Dorothy Yerkes opened her most recent bill from The Washington Suburban Sanitary Commission, the agency that supplies water to her Montgomery County home, and became flushed with anger.

"I never expected to find a bill for $900," she said tartly.

Actually, the bill was for $929.79, based on an average consumption rate of 3,000 gallons a day, a rate that implied someone had spent the last three months continually flushing the toilet while the shower ran in Yerkes' home.

The $929 bill was not such a surprise, however, since the bill before that had been $476, also based on the 3,000-gallon-a-day rate.

"At first I thought it was a joke, a computer error. I called them up and they said they'd done it deliberately so they could get my attention," she said.

They got her attention. Yerkes fired off a two-page, typed letter to Montgomery County Executive James P. Gleason criticising the WSSC as a "politically controlled monopoly" that was "blackmailing" her. Gleason made the letter available to the press, and the WSSC had to explain its novel customer-relations policy.

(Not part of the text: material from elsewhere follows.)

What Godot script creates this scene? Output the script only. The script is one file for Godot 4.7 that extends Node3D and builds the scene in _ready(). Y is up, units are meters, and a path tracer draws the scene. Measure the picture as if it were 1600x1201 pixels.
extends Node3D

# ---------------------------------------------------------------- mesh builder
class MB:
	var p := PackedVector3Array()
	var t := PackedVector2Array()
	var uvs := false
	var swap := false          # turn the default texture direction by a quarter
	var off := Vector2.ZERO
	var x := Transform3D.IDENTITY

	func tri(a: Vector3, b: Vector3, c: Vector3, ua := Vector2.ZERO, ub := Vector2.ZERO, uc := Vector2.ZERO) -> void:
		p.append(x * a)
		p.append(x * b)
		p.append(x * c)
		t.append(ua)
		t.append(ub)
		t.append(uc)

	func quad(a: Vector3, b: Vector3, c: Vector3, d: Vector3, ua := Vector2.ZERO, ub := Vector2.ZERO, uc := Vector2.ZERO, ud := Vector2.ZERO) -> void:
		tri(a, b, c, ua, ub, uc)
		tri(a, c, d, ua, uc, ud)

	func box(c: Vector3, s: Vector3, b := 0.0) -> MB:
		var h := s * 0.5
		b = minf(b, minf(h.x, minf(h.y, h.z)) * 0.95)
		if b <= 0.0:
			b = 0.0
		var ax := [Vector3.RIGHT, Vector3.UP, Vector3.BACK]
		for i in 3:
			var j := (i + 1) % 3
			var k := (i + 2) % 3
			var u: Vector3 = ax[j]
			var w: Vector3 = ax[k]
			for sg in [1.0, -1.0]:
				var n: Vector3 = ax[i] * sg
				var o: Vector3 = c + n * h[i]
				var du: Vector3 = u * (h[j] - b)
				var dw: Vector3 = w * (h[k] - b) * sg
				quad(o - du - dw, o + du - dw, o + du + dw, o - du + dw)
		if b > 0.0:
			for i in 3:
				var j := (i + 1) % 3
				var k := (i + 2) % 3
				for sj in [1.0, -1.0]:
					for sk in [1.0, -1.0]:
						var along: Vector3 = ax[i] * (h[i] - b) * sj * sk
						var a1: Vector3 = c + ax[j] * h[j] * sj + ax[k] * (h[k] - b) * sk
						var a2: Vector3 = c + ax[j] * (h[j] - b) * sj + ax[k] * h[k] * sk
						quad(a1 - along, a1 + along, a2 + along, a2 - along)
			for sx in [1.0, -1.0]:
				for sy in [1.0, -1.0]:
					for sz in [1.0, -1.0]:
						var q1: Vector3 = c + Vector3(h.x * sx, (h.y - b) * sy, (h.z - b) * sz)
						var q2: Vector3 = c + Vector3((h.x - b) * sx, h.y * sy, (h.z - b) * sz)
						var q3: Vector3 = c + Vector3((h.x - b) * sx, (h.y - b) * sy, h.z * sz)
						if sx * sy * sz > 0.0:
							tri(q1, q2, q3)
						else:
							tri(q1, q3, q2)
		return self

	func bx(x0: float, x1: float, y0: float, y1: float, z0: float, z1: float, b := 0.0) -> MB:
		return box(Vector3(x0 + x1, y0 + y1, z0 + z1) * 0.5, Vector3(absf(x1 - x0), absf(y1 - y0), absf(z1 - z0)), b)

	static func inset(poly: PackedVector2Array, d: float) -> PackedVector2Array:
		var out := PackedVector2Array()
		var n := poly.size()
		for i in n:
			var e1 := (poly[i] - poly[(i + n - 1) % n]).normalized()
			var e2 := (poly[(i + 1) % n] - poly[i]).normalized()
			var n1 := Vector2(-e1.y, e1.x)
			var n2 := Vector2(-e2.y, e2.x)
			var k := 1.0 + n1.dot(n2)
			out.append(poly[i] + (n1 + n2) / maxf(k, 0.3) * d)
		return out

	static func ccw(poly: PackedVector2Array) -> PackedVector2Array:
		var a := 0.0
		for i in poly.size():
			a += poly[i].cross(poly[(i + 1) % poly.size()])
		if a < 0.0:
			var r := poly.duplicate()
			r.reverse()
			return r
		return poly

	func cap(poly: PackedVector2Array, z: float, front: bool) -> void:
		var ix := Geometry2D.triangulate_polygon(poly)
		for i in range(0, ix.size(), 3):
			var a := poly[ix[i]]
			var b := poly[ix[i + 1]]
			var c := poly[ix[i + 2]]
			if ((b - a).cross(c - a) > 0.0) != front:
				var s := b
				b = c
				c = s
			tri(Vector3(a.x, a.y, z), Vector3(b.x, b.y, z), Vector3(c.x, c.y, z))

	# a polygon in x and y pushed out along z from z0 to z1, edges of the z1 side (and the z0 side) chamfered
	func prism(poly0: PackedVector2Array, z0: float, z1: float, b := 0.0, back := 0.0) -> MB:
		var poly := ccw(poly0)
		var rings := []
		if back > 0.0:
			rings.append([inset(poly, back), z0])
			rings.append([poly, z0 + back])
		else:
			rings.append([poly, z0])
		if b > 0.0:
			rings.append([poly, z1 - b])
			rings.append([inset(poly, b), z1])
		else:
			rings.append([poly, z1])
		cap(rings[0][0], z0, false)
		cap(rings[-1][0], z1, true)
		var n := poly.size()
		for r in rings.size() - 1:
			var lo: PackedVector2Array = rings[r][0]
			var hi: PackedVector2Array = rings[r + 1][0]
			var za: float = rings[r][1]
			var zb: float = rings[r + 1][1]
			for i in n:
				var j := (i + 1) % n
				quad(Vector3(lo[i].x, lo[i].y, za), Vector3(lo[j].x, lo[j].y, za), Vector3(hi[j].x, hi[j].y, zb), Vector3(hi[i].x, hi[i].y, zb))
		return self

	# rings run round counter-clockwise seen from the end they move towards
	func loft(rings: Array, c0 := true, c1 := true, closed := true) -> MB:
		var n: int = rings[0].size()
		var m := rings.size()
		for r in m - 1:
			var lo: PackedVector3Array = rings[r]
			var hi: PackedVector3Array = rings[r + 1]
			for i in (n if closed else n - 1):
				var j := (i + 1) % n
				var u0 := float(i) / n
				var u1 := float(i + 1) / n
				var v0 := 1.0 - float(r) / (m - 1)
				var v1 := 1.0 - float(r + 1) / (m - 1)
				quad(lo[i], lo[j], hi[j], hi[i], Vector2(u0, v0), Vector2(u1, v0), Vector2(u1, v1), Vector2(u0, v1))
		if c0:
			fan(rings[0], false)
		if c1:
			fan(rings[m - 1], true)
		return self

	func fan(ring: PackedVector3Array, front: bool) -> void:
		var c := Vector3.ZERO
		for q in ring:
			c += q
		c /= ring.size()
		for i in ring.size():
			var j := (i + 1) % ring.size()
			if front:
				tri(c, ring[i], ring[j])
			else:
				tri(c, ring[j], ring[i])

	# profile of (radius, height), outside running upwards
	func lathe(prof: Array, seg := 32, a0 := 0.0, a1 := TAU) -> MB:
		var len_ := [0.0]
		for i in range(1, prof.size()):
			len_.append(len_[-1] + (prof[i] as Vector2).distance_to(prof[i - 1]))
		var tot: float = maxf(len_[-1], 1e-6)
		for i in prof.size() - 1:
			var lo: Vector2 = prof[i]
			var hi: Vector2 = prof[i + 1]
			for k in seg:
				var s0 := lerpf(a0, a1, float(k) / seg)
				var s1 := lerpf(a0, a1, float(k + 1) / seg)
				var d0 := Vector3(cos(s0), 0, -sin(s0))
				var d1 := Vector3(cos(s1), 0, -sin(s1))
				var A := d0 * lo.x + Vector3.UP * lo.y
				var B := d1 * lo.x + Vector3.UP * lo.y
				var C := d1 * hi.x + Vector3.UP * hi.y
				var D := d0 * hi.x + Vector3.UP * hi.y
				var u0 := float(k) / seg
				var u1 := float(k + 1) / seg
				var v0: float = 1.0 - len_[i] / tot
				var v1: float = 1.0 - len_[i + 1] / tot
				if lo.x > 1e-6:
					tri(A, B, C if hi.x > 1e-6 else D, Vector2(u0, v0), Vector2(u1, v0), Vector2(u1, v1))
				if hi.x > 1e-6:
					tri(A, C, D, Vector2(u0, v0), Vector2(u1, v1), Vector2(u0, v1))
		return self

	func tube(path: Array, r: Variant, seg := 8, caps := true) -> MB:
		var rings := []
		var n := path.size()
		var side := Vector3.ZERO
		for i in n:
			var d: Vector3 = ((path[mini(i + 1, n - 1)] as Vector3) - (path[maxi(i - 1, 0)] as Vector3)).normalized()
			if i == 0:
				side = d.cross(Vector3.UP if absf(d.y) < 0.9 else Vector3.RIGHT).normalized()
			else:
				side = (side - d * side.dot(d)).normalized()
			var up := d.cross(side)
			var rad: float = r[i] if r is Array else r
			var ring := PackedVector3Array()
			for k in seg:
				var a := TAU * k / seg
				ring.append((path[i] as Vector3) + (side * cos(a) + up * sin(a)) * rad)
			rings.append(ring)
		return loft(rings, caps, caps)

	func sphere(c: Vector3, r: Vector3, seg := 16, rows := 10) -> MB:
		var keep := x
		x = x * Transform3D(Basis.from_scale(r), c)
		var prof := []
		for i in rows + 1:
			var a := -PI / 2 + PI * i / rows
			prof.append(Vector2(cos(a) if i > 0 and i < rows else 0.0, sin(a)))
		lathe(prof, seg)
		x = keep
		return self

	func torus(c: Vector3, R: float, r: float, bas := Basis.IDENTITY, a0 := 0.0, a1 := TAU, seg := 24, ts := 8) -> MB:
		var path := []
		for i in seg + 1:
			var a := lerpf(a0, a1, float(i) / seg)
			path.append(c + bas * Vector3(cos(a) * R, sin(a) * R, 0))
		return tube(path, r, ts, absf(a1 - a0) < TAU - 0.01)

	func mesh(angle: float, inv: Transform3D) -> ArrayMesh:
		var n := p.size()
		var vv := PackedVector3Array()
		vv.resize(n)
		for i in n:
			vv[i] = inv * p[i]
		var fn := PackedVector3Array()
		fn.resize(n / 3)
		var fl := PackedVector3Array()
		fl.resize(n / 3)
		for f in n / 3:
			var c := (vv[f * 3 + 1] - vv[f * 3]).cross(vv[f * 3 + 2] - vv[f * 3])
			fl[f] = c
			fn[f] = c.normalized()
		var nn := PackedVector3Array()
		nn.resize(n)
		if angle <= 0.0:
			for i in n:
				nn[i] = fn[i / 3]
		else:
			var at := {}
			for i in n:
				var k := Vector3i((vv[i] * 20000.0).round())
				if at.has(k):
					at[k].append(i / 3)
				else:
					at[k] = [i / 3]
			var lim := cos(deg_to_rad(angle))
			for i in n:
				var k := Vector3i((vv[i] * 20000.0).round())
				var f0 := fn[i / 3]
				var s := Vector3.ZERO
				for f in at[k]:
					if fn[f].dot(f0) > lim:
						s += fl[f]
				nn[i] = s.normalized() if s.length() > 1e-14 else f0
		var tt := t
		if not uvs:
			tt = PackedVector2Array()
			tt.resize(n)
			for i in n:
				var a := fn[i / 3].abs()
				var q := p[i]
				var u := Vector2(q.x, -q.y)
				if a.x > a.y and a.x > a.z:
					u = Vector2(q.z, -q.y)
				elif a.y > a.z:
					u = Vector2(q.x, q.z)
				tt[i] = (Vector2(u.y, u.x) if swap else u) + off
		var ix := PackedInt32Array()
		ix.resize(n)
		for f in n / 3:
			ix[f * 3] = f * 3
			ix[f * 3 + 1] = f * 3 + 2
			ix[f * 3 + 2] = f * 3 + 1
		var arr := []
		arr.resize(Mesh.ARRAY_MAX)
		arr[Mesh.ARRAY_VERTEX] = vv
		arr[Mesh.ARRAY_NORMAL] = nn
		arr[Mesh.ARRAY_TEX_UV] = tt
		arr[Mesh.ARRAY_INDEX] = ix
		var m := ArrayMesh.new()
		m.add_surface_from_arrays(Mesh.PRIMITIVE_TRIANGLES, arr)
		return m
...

"We've been trying to get inside her house for the last 10 months in order to make a direct reading from her (basement) meter," said WSSC spokesman Arthur P. Brigham.

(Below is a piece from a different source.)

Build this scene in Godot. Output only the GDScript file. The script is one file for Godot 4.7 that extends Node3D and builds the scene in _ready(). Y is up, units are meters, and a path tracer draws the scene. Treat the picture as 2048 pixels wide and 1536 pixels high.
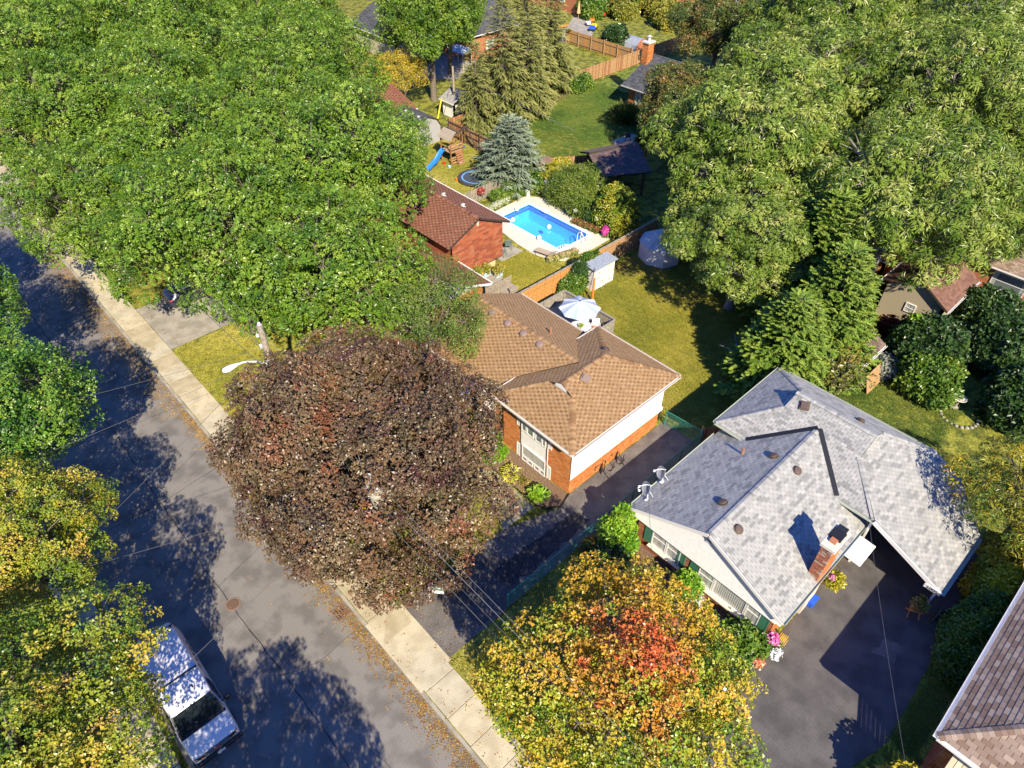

Direct readings are needed for the WSSC's new billing system, and are far more precise than the estimated usage system the WSSC had been using for Yerkes since its last direct meter reading at her home in March 1967, Brigham said.

"We've sent her two letters, asking her to contact us, but she never has. There's no formula, it's just an exaggerated bill," Brigham added.

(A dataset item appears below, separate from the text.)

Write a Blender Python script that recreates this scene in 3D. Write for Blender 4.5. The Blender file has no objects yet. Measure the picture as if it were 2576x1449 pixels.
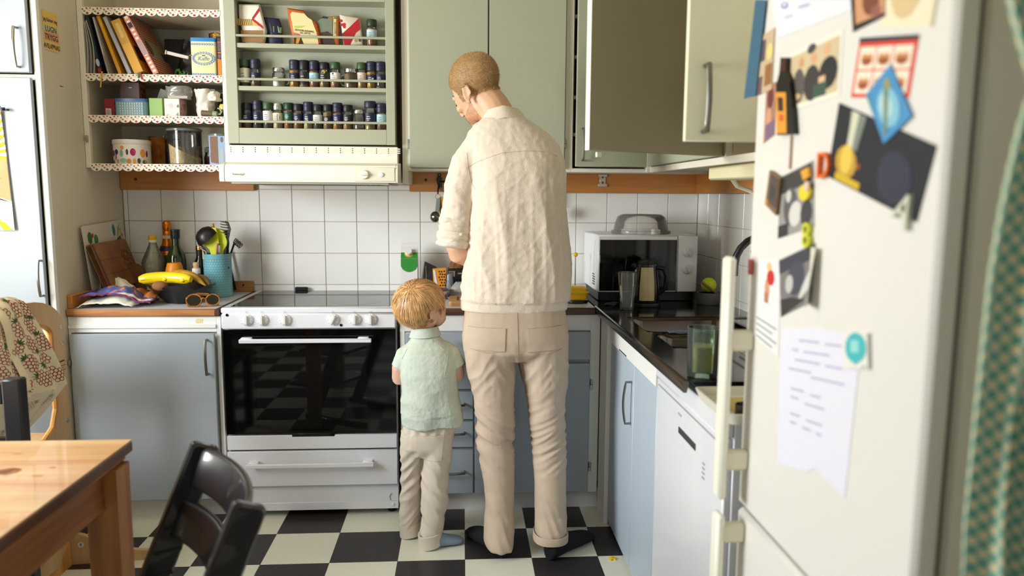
import bpy, bmesh, math, random
from math import sin, cos, pi, radians, sqrt, atan2
from mathutils import Vector as V, Matrix as MX, noise

SC = bpy.context.scene
COL = SC.collection
# ------------------------------------------------------------------ camera, light, exposure
cd = bpy.data.cameras.new('camera'); cam = bpy.data.objects.new('camera', cd); COL.objects.link(cam)
F = V((0.06682686, 0.98999454, -0.12427784)); R = V((0.99776376, -0.06646692, 0.0070449)); U = V((0.00128596, 0.12447072, 0.99222245))
cam.matrix_world = MX(((R.x, U.x, -F.x, 0.0), (R.y, U.y, -F.y, -3.5988), (R.z, U.z, -F.z, 1.3504), (0, 0, 0, 1)))
cd.sensor_width = 36.0; cd.lens = 36 * 1878.6 / 2576; cd.clip_start = .05
cd.dof.use_dof = True; cd.dof.focus_distance = 2.9; cd.dof.aperture_fstop = 2.0
SC.camera = cam
vs = SC.view_settings; vs.view_transform = 'Standard'; vs.look = 'None'; vs.gamma = 1.0; vs.use_curve_mapping = False
vs.exposure = -0.08
cy = SC.cycles
cy.max_bounces = 8; cy.diffuse_bounces = 4; cy.glossy_bounces = 4; cy.transmission_bounces = 8; cy.transparent_max_bounces = 12
cy.caustics_reflective = False; cy.caustics_refractive = False; cy.use_denoising = True; cy.sample_clamp_indirect = 4.0
W = bpy.data.worlds.new('sky'); SC.world = W; W.use_nodes = True
W.node_tree.nodes['Background'].inputs[0].default_value = (.80, .90, 1.0, 1); W.node_tree.nodes['Background'].inputs[1].default_value = 1.2

def area(name, loc, aim, sx, sy, power, col, spread=180):
    l = bpy.data.lights.new(name, 'AREA'); l.shape = 'RECTANGLE'; l.size = sx; l.size_y = sy; l.energy = power; l.color = col; l.spread = radians(spread)
    o = bpy.data.objects.new(name, l); COL.objects.link(o); o.location = loc
    o.rotation_euler = (V(aim) - V(loc)).to_track_quat('-Z', 'Y').to_euler(); return o
# daylight through the window in the left wall (cool from the sky, warm from the sunlit garden below), the balcony door behind the camera
area('sky_daylight', (-2.74, -2.05, 1.58), (-1.2, -1.45, .95), 1.3, 1.2, 84, (.82, .905, 1.0), 150)
area('garden_daylight', (-2.74, -2.05, 1.50), (-1.2, -1.45, 2.3), 1.3, 1.2, 46, (1.0, .88, .66), 150)
area('door_daylight', (-.5, -5.3, 1.35), (-.3, -1.0, 1.0), 1.5, 1.9, 6, (.92, .96, 1.0))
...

That is not exactly the way Yerkes, a single used of water, sees it. "I've never received any letters from them. This is just blackmail and intimidation. The proof of it is that they've used this system on other people and were successful with it," she said.

In the past nine months the WSSC has sent out attention-getter bills to the 200 of its 240,000 customers who have failed to respond to requests for direct meter readings, Brigham said. He added that payment was never expected for the $929 bill.

"She sent back those cards which you mark yourself to show the meter settings, but if we had billed her on the basis of the markings the bill would have been far higher than $900," he said.

Yerkes said she will contact the WSSC on Monday, but can't figure out why a meter reader would want to come into her house anyway.